Di sini, kita pun hendak menyikapi masa depan dengan hikmat. Pertama, jangan habiskan semua aset kehidupan kita hanya untuk hari ini. Kesehatan kita, keuangan kita, tenaga kita, sebaiknya dikelola dengan memperhatikan masa depan. Orang yang suka mabuk, penjudi, malas-malasan, tidak mau sekolah, melupakan pentingnya Tuhan, adalah contoh dari orang yang mengabaikan masa depan.

Kedua, masa depan yang disediakan Tuhan memacu kita tidak kuatir atas hari esok yang masih belum jelas. Kekuatiran bisa mengakibatkan seseorang merasa tidak berdaya, dan akhirnya tidak mau berbuat apa-apa. Kita bisa melihat dalam realitas, orang yang masa depannya cerah dan maju adalah tipe orang yang optimis. Artinya, Jangan jadi serba takut dengan hari esok, sekaligus jangan menakut-nakuti tentang bahaya hari esok. Sikap Optimis lebih utama daripada bersikap pesimistik.
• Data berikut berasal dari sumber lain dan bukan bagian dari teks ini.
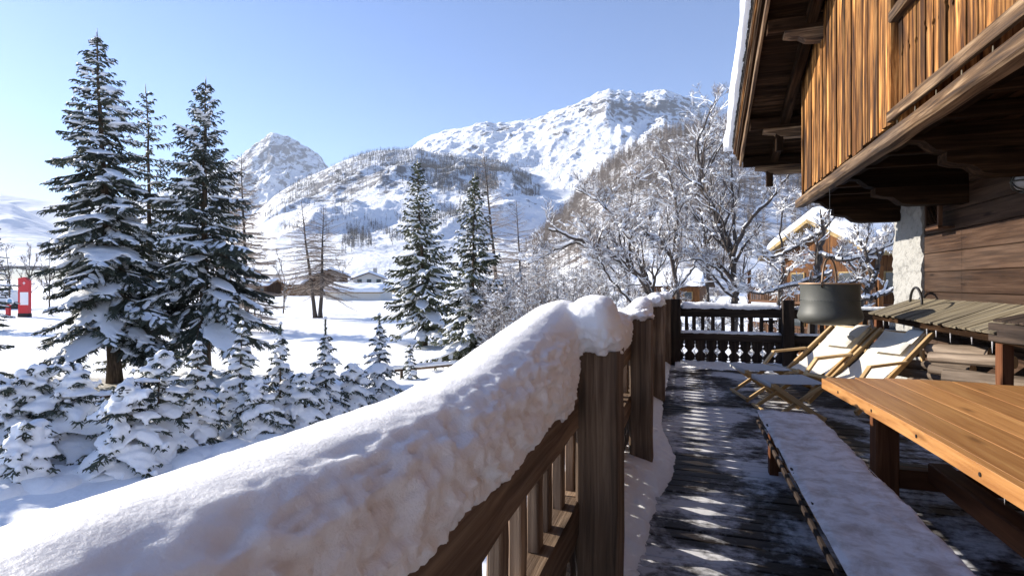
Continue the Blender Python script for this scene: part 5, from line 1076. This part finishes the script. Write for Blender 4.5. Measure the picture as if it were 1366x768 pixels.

Ketiga, jika kita merancang masa depan dan upaya keras memenuhinya, itu adalah tindakan yang sesuai dengan iman. Iman itu tidak meninabobokan kita agar menunggu berkat jatuh dari langit. Tidak. Iman itu justru menyadarkan dan membuka pikiran kita untuk mempersiapkan segala sesuatu sebaik-baiknya.

Semoga masa depan kita, anak cucu kita cerah. Tidak suram. Hidupnya tidak berantakan. Tapi mempunyai masa depan yang indah bersama Tuhan.